Why bother with the continuous version? Because real product designs rarely fit neat annual boxes, and because Thiele generalises gracefully: the same shape of equation extends to multiple-state models — disability, recovery, lapse — where a policy can move between several conditions, not just "alive" and "dead." For your purposes today the takeaway is modest but real: Thiele's equation is not a fourth, mysterious method. It is the recursion you just understood, written in the language of instants. The yearly recursion and Thiele are the *same idea* at two zoom levels.
What the reserve is — and is not
Carry one honest correction out of this guide, because it is the misconception that haunts the whole subject. A reserve is *not* idle cash sitting in a vault, and it is *not* the insurer's profit waiting to be spent. It is a measured liability — the present value of a promise already made and not yet kept. The money behind it is invested in bonds and other assets precisely so it can earn the interest the recursion and Thiele's equation assume. Calling the reserve "the company's money" is like calling your mortgage balance "the bank's money it owes you" — it gets the direction of the obligation exactly backwards.

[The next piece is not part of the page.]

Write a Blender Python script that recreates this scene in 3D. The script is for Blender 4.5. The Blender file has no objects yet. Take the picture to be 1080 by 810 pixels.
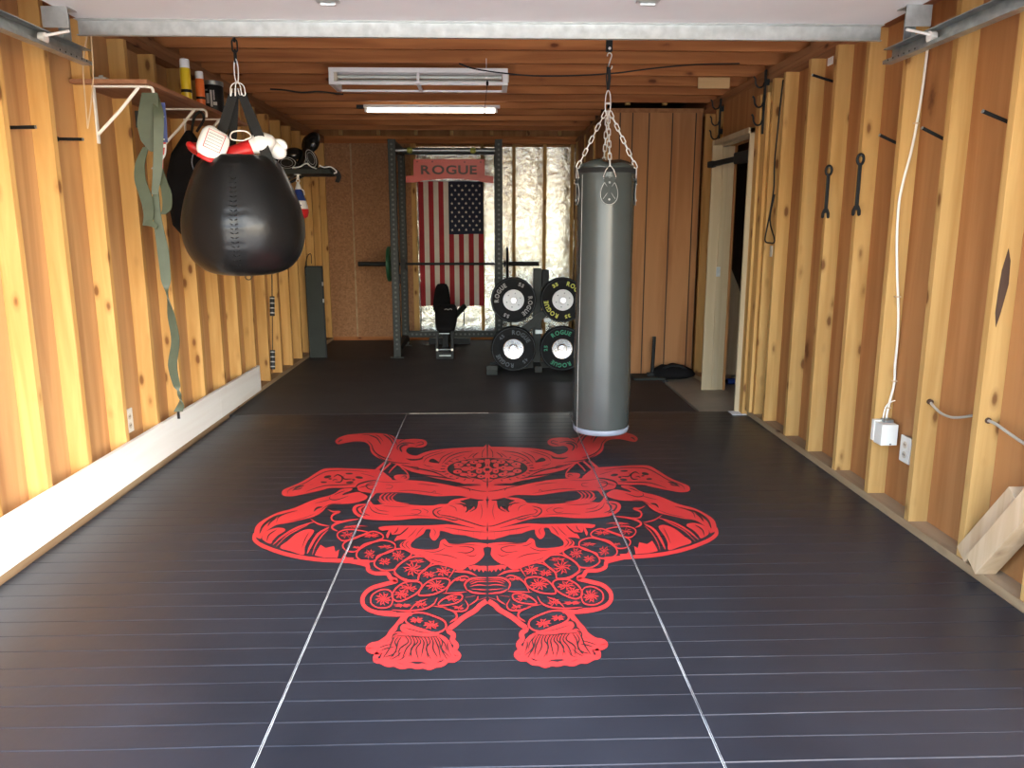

And remember the modesty stamped on every figure here. The reserve computed by all three methods is the net premium reserve — it backs the benefits only, using a chosen mortality table and a single fixed interest rate, exactly the assumptions the net premium reserve inherits from the net premium. Real reserves held for regulators and accounts add margins, allow for expenses and lapses, and may use different bases entirely. The three methods you learned are the honest skeleton; the flesh that supervisors require is layered on later in this ladder. But the skeleton is sound, and it is the same skeleton under every one of those richer reserves.